Ülkemizdeki spor teşkilatı her dönemde tartışma konusu olmuştur.
Ülkenin bir spor politikası olmadığı her platformda dile getirilmiş ve sporu yönetenler de yaptıkları veya diğer bir tabirle yapmadıkları icraatlar ile sporu ileriye götüremediler.
Ülkemizde Spor Bakanlığının olduğu dönemlerde daha fazla icraat yapıldığı da ortadadır.
Hal böyleyken sporun bir bakanlık olması kaçınılmazdır.
Tek başına veya başka bir bakanlık altında olması da kabul edilebilir bir durum haline gelmiştir. Hatta ve hatta Spor Koordinatörlüğü de konunun çözümü ve gelişimi için yeterlidir.
Spor politikası konusunda işe yaramayan spor şuraları yerine daha profesyonel bir ekip oluşturularak ülke sporunun gerçekleri göz önüne alınarak planlama yapılmalı ve özellikle gelişmekte olan sporlar konusunda tesis için orta ve uzun vadeli projelerle ülke sporuna yatırım yapılmalıdır.
2019 yılında yaklaşık 8 milyon TL’lik proje kaleminin kulllanılmaması spora yapılan en büyük kötülüktür. Bu konuda kimin suçu varsa sporun ahını alacaktır.
Bu yıl için de yaklaşık 10 milyon liralık proje kaleminin de kullanılmadığı ve halen bütçede durduğu gerçeğini de ortaya koyduğumuzda iki yıllık sürede 15-16 milyon lira bütçede olmasına rağmen kullanılmadı ve Maliye Bakanlığı genel bütçesine iade edildi.
Proje kalemlerine ek olarak ödüllendirme, bakım onarım gibi küçük bütçeli kalemleri de katarsak bir-iki milyon lira daha ekleyebiliriz.
Bu konuda spor adına daha becerikli ve bu parayı saklayacak değil harcayacak yöneticilerin göreve getirilmesi gerekliliğini gün gibi de açıklamış olur.

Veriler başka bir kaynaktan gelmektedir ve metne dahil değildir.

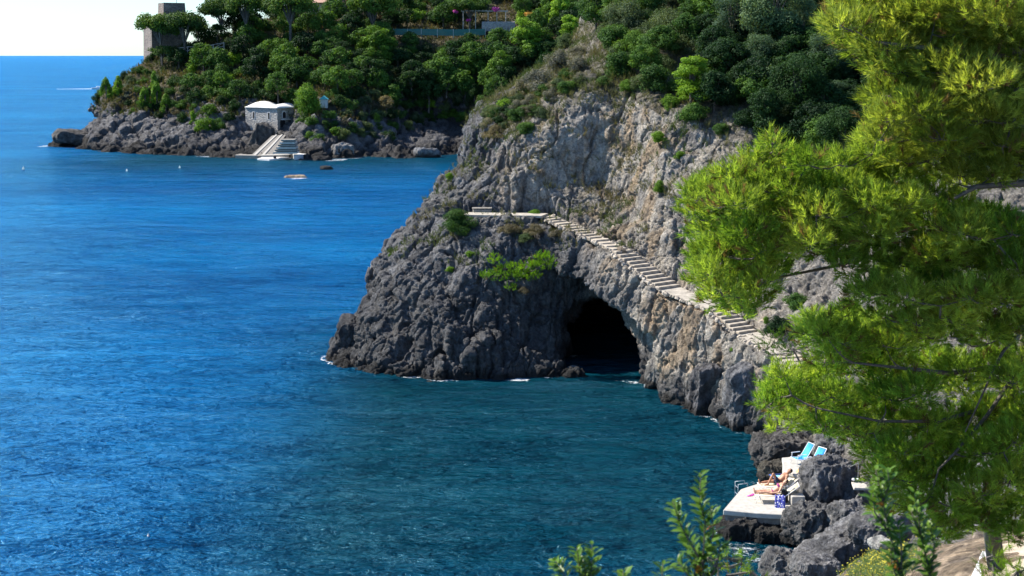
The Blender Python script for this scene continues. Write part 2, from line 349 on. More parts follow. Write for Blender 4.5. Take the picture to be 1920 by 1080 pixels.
# colour of the stone, with the shade of the lower promontory painted in
def rock_tone(v, n):
    big = fbm(v, .14, 3, 40.); mid = fbm(v, (.7, .7, .25), 3, 60.); N = len(v)
    grey = np.array((.215, .213, .218)); pale = np.array((.52, .47, .40)); och = np.array((.44, .31, .185)); dark = np.array((.098, .097, .098)); wet = np.array((.035, .034, .033))
    x, y, z = v.T
    c = grey[None]+0*v
    # pale, ochre stained stone: pillar right of the cave and the wall above the steps
    pal = ss(4.5, 7.5, x+z*.12+big*1.5)*ss(.6, 2.4, z+big*1.2); pal = np.maximum(pal, ss(8.8, 10.2, z)*ss(-3, 2, x)*.95)
    pal *= 1-.5*ss(12, 17, x); c = c*(1-pal[:, None])+pale*pal[:, None]
    o = ss(.08, .55, mid+big*.6)*pal*.7*(1-.75*ss(11, 15, x)); c = c*(1-o[:, None])+och*o[:, None]
    g = ss(.1, .5, -mid)*.5; c = c*(1-g[:, None])+grey*g[:, None]
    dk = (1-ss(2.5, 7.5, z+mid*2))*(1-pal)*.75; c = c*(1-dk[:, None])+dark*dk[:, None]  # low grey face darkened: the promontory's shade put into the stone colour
    wt = 1-ss(.15, .75, z+mid*.35); c = c*(1-wt[:, None])+wet*wt[:, None]
    top = ss(.5, .8, n[:, 2]+mid*.3)*ss(5, 9, z)*(.35+.65*ss(13, 17, z)); so_ = np.array((.13, .125, .09)); c = c*(1-.8*top[:, None])+so_*.8*top[:, None]
    return c
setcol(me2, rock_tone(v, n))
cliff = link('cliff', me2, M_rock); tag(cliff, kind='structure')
# ------------------------------------------------------------------ the far headland
h2 = .62; A0, A1, B0, B1, D0, D1 = -112, 62, 258, 420, -2.5, 52
fx = np.arange(A0, A1, h2); fy = np.arange(B0, B1, h2); fz = np.arange(D0, D1, h2)
tab = [wl(150, 274), wl(200, 281), wl(260, 286), wl(330, 289), wl(420, 292), wl(480, 295), wl(560, 296), wl(640, 298), wl(730, 298), wl(800, 297), wl(880, 296), (1000, 296, 264), (1200, 296, 262),
 (190, 240, 299), (220, 200, 304), (260, 230, 296), (300, 240, 292), (300, 200, 303), (360, 240, 288), (400, 200, 300), (430, 240, 288),
 (462, 248, 290), (505, 250, 291), (540, 250, 288), (462, 198, 294), (505, 190, 296), (545, 195, 293),
 (575, 250, 278), (620, 250, 279), (660, 230, 283), (700, 240, 286), (760, 235, 298), (820, 235, 305), (870, 235, 308), (700, 272, 281), (780, 275, 284), (860, 275, 290), (1000, 250, 275),
 (600, 205, 284), (650, 190, 290), (740, 190, 296), (820, 190, 302), (880, 190, 304), (1050, 190, 285),
 (240, 150, 318), (320, 150, 312), (400, 150, 309), (480, 150, 307), (560, 150, 303), (660, 140, 303), (760, 130, 308), (880, 130, 307), (1050, 130, 300),
 (300, 105, 330), (380, 95, 328), (450, 90, 323), (550, 85, 320), (650, 75, 322), (750, 68, 325), (850, 66, 326), (1000, 60, 322),
 (420, 40, 342), (500, 40, 340), (600, 30, 342), (700, 40, 335), (800, 35, 333), (950, 35, 331), (1100, 20, 330),
 (500, 0, 358), (600, -20, 366), (750, -20, 358), (900, -20, 350), (1100, -20, 346), (600, -80, 400), (900, -80, 390), (1100, -80, 385)]
tw = [P(a, b, c) for a, b, c in tab]; YF2 = rbf([(q.x, q.z) for q in tw], [q.y for q in tw])
XX, ZZ = np.meshgrid(fx, fz, indexing='ij'); y2 = YF2(np.stack([XX.ravel(), ZZ.ravel()], 1)).reshape(XX.shape)
F = np.clip(fy[None, :, None]-y2[:, None, :], -20, 20).astype(np.float32)*.8
SIL = [(105, 272, 304), (118, 255, 304), (160, 236, 304), (176, 225, 306), (180, 200, 312), (188, 165, 316), (205, 140, 320), (240, 118, 326), (262, 104, 330)]
sw = [P(*s) for s in SIL]; SX = np.interp(fz, [q.z for q in sw], [q.x for q in sw]); SY = np.interp(fz, [q.z for q in sw], [q.y for q in sw])
SX = SX+np.clip(fz-sw[-1].z, 0, 99)*2.2
L = ((fx[:, None, None]-(SX[None]+np.abs(fy[:, None]-SY[None])*.5)[None])*.9).astype(np.float32)
F = -np.logaddexp(-F/1., -L/1.).astype(np.float32)
ztop = np.interp(fx, [P(250, 0, 330).x, P(345, 0, 330).x, P(430, 0, 330).x, P(500, 0, 330).x, P(620, 0, 340).x], [P(262, 104, 330).z, P(345, 96, 330).z+.3, P(430, 70, 335).z, P(500, 30, 340).z, 44])
F = np.minimum(F, (ztop[:, None, None]-fz[None, None, :])*.9).astype(np.float32)
band = np.abs(F) < 5; I = np.argwhere(band); q = np.stack([fx[I[:, 0]], fy[I[:, 1]], fz[I[:, 2]]], 1)
amp = 1.2*(1-ss(9, 16, q[:, 2]))+.35
F[band] += (fbm(q, (.055, .055, .05), 2)*1.6+(ridged(q, (.13, .13, .07), 2, 9.)*1.3+ridged(q, (.4, .4, .2), 2, 4.)*.5)*amp-.3)
F[0] = -1; F[-1] = -1; F[:, -1] = -1; F[:, 0] = -1; F[:, :, -1] = -1
V, Q = surface_nets(F, (A0, B0, D0), h2); FZ1 = F[:, :, int((0-D0)/h2)].copy(); del F
BV_far = BVHTree.FromPolygons([tuple(v) for v in V.tolist()], Q.tolist())
me = mesh_np('headland', V, Q); tmp = link('tmp', me); sd = tmp.modifiers.new('s', 'SUBSURF'); sd.levels = 1
me2 = bpy.data.meshes.new_from_object(tmp.evaluated_get(bpy.context.evaluated_depsgraph_get())); bpy.data.objects.remove(tmp)
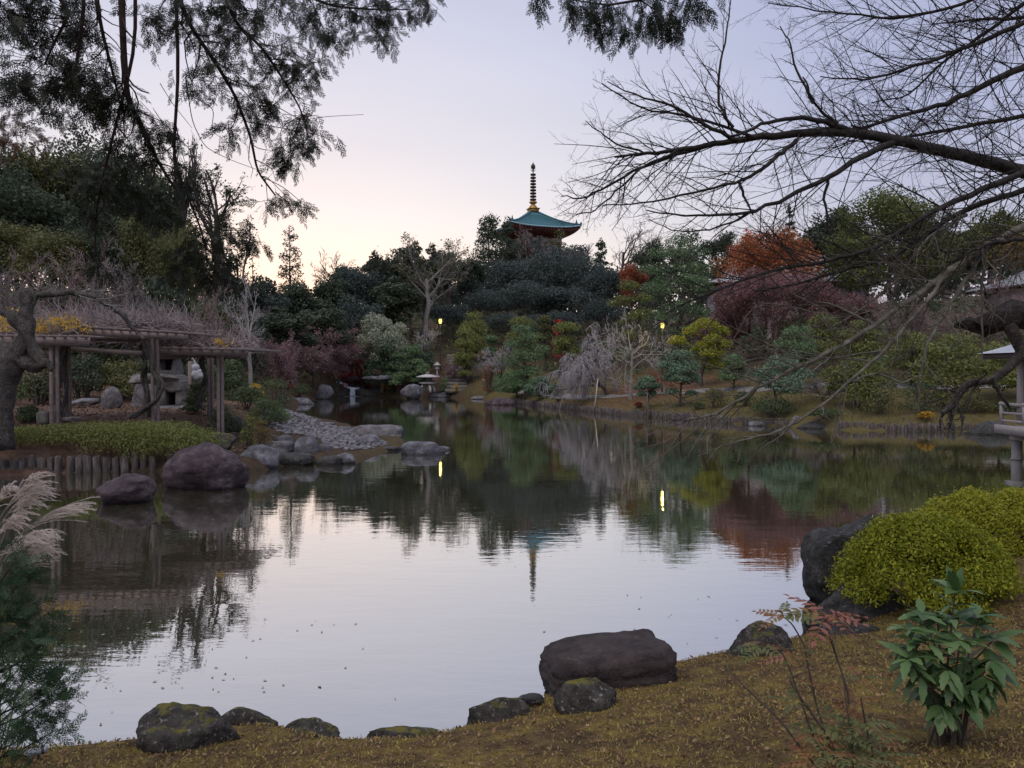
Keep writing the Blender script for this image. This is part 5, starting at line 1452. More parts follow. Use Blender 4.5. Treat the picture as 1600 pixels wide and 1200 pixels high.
# ------------------------------------------------------------------ lamps, lanterns, stairs, waterfall
def lamp(label, px, py, d, hpx, wpx):
    c = at(px, py, d); b = Vector((c.x, d, gz(c.x, d)))
    t = thing('garden_lamp', label, 'lamp', b)
    h = c.z - b.z; k = d / FPX; hh, ww = hpx * k, wpx * k
    p = MB(); p.tubes(np.array([(0, 0, -0.3), (0, 0, h - hh * 0.6)]), [0.07, 0.05], 8); p.build('pole', DARK_METAL, t)
    g = MB(); g.lathe((0, 0, h - hh / 2), [(ww * 0.02, 0), (ww * 0.36, 0.02), (ww * 0.5, hh * 0.5), (ww * 0.46, hh * 0.95), (0.02, hh)], 8); g.build('lamp_glass', LAMP_GLASS, t)
    c_ = MB(); c_.lathe((0, 0, h + hh / 2), [(ww * 0.8, -0.02), (ww * 0.75, 0.05), (ww * 0.2, hh * 0.28), (0.02, hh * 0.36)], 8); c_.build('cap', DARK_METAL, t)
    l = bpy.data.lights.new('lamp_light', 'POINT'); l.energy = 90; l.color = (1.0, 0.74, 0.12); l.shadow_soft_size = 0.05
    lo = bpy.data.objects.new('lamp_light', l); COL.objects.link(lo); lo.parent = t; lo.location = (0, -ww * 0.9, h)
lamp('lit garden lamp beside the stone stairs on the far slope', 688, 502, 98, 7, 5)
lamp('lit garden lamp beside the bright yellow-green pine', 1035, 509, 57.5, 9, 5.5)

def snow_lantern():
    d = 90; b = at(668, 613, d)
    t = thing('snow_lantern', 'wide roofed stone lantern on arched legs at the far water edge', 'lantern', b)
    k = d / FPX
    leg = MB()
    P = np.array([(0.85, 0, 0), (0.80, 0, 0.35), (0.62, 0, 0.75), (0.35, 0, 0.98)])
    leg.tubes(P, [0.17, 0.16, 0.15, 0.15], 6, True); lm = leg.mesh('leg'); lm.materials.append(STONE_PALE)
    for q in range(4):
        place(t, lm, 'leg', (0, 0, 0), (0, 0, q * math.pi / 2 + 0.5))
    m = MB(); m.lathe((0, 0, 0.95), [(0.02, 0), (0.95, 0.02), (1.0, 0.16), (0.7, 0.22), (0.02, 0.24)], 6); m.build('platform', STONE_PALE, t)
    m = MB()
    for q in range(6):
        a = q * math.pi / 3; m.box((math.cos(a) * 0.5, math.sin(a) * 0.5, 1.42), (0.14, 0.14, 0.5), a)
    m.lathe((0, 0, 1.17), [(0.6, 0), (0.6, 0.08), (0.3, 0.1)], 6); m.lathe((0, 0, 1.6), [(0.3, 0), (0.62, 0.02), (0.62, 0.08)], 6)
    m.build('light_box', STONE, t)
    m = MB(); m.lathe((0, 0, 1.66), [(0.4, 0), (1.30, 0.03), (1.34, 0.12), (1.0, 0.22), (0.5, 0.34), (0.25, 0.40)], 12); m.build('roof', STONE_PALE, t, True)
    m = MB(); m.lathe((0, 0, 2.04), [(0.22, 0), (0.28, 0.08), (0.22, 0.16), (0.05, 0.32)], 8); m.build('finial', STONE, t, True)
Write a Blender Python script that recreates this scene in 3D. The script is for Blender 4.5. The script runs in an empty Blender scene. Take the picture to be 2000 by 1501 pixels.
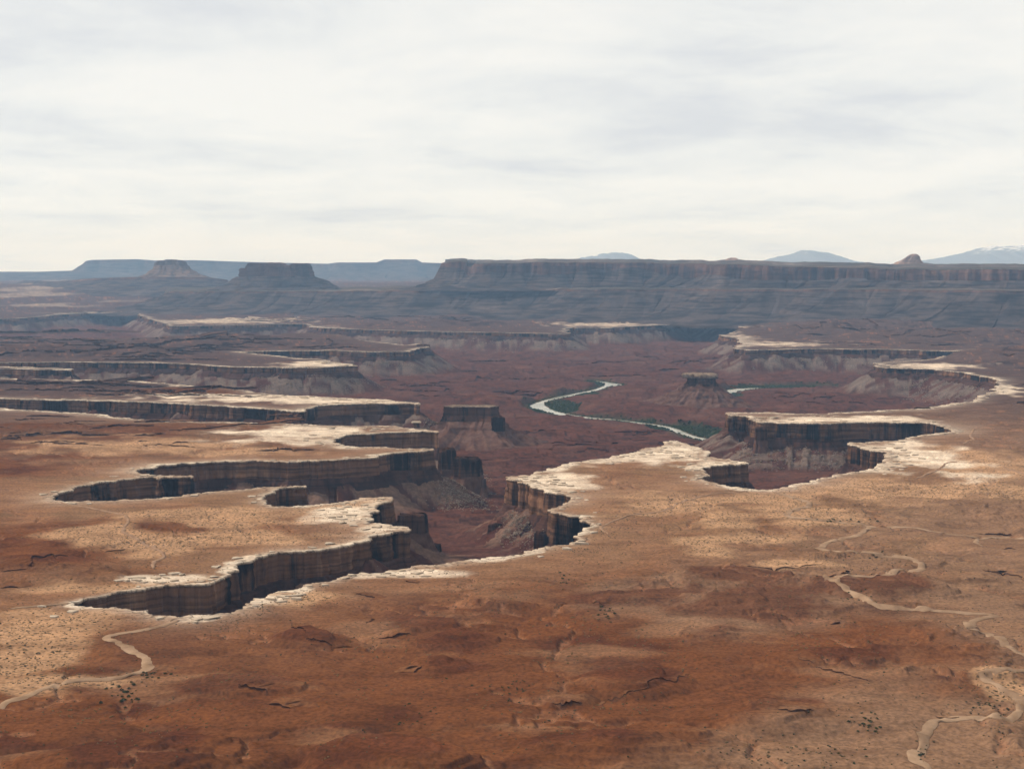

Düşünün ki elinizde 16 milyon lira var. Spor için neler yapılmaz ki? Ancak bunu istemek ve çalışmak lazım. Göreve gelirken icraatı düşünen yöneticiler yerine makamı ve maaşı düşünen yöneticiler gelirse bu konu yıllar boyu hayat bulmaz.
Bu nedenledir ki sporun Bakanlık düzeyine çekilmesi ve bakanlık tarafından yönetilmesi gereklidir.
Bakanlık belli sıkıntılar nedeniyle olamazsa bile koordinatörlük ile bu sorunların tümü ortadan yine kalkar ve sporun önü açılarak birkaç yıl içinde gözle görünür gelişmeler ve tesisleşmeler olur.
Sporun günlük sorunları yine Spor Dairesi tarafından çözülmeye devam eder, Spor Koordinatörlüğü veya Spor Bakanlığı altında oluşacak profesyonel yapıda projeler hazırlanmaya başlanırsa tıpkı Türkiye’de olduğu gibi ülkemizde de tesisleşme anlamında büyük bir atılım içine gireriz.
Bu konuda önce istekli bir hükümetin de olması gerekir. Spora ek bir kaynağa da ihtiyaç olmayacaktır. Mevcut ayrılan kaynak ile projeler rahat bir şekilde yapılacaktır.
Yukarıda da yazdığım gibi parayı saklayacak değil harcayacak yöneticiler gereklidir. Konu bu kadar da basittir.